Yang also spoke about one particular idea from New Super-Man, his use of the Bagua. The Bagua are eight Daoist symbols, often knows as trigrams in the west. Yang has used the combined Bagua as a symbol of his Chinese Superman, revealing that each of  Kenan Kong’s superpowers is tied to one of the trigrams and that the Bagua symbol can  be interpreted into the shape of an S.

I was eager to hear more, but I had no idea how long or short the line would be for a panel that replaced Image Expo this year. Luckily for me, it was extremely easy to get in. The panel was entirely devoted to new announcements and, though ably MCed, let the creators do almost all of the talking.

There were fourteen announcements over almost two hours. I note some of the most personally interesting here.

Justin Jordan got two announcements. He opened with Death of Love, a miniseries about a Nice Guy, “capital N, capital G”, deciding he’s had enough of being ignored and taking out his frustrations by going to war with Cupid. The art is by Donal DeLay and Felipe Sobreiro

The Family Trade is a new ongoing from Jordan, Nikki Ryan, and Morgan Beem. Beem is a fully traditional media painter and her work looks gorgeous. Jordan called the series Oceanpunk and assured the crowd that that was definitely a real thing. Expect Indiana Jones style adventure on a floating city as The Family steals, blackmails, and kills to keep The Float afloat.


Sleepless scratched my fantasy/historical intrigue itch and threw in some romance for free. Set in a world based off of 15th century Italy and Morrocco, it looks at the romance of a princess and one of her knights, who, as is traditional, has been enchanted to never sleep so that he may protect his lady. The series will look at their romance as well as some of the negative effects of not having to sleep. The book is written by Sarah Vaughn, drawn by Leila Del Duca, and colored and edited by Alissa Sallah, fresh out of college and making some awesome sounding comics.
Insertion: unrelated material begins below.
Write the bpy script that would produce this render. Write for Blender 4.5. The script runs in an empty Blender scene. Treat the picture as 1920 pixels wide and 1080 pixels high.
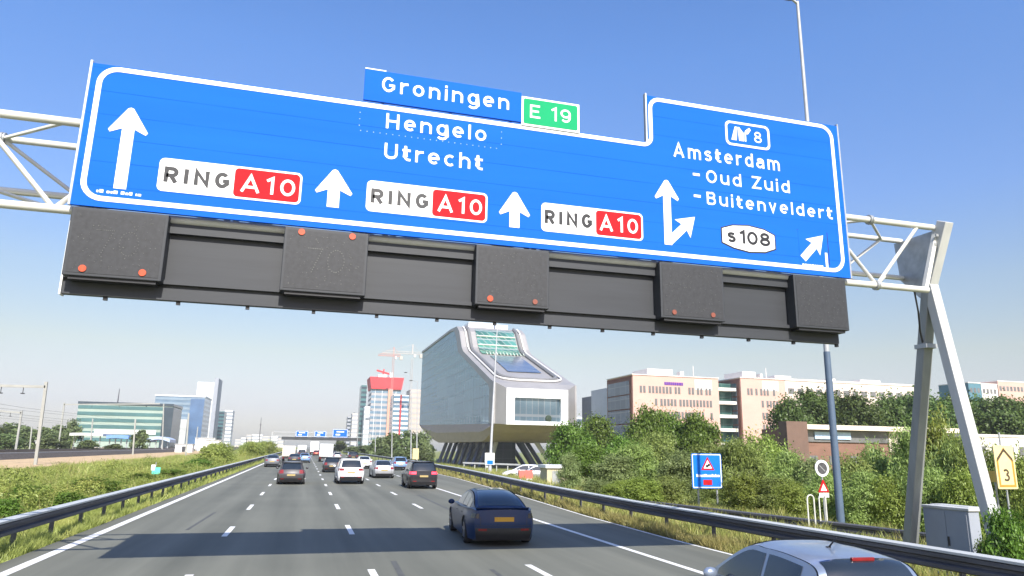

Ales Kot proved to be quite the presence at the podium, pitching two series to the assembled crowd. The first, Generation Gone, is about a troubled couple who gain superpowers. Kot called it “Unbreakable meets Eternal Sunshine of the Spotless Mind.” The series will be a meditation on youth and seemingly on hopeless youth.

Kot also introduced The New World. Set after the next American Civil War, on the quake-ravaged north side of the Mexico-California border wall, the book follows an unlikely love story. “Romeo and Juliet if Romeo were a paranoid hacker and Juliet was a reality show star/cop/reality show cop.” The book will be illustrated by Tradd Moore, the best of his career, according to Kot.

Generation Gone and The New World are siblings, said Kot, two pieces of one idea. They are both about “love, fate, and action.”

Though there were many promising books, for me, the most exciting was, perhaps unsurprisingly, pitched by a somewhat nervous Jordie Bellaire. The renowned colorist took to the stage to reveal Redlands, she and Vanessa Del Rey’s new satanic witch police comic. ‘What if the witches from Hocus Pocus won?’ said Bellaire of the concept. Well, they would need to control the town, and what better way to do that than to become the law. It’s a story about triumph over the patriarchy and what the patriarchy will do to reassert dominance. Misogyny, racism, corruption, the criminal justice system, Redlands will be all about everything that makes Bellaire furious.

With gorgeous art from Del Rey and Bellaire’s award winning colors, it’s, at the least, bound to be a visually stunning series.

After the panel there wasn’t much time left. I spent my last hour in Artists’ Alley. Already convinced that this was a notably quiet day, the point was hammered home by the minuscule line waiting for Scott Snyder in one corner of a ballroom.


Two classic scenes, as realized by Clay McCormack

I spent the fleeting minutes of the con talking to creators I’d mostly already known. I checked in with Corin Howell and Clay McCormack at table M2. I lurked around P4, unwilling to interrupt another fascinating conversation between David Walker and a fan. I even got to have a nice chat with Natasha Alterici, the creator of the now monthly Heathen and a huge amount of breathtaking paleoart.

But, alas, today was a short day and before long it was time to go.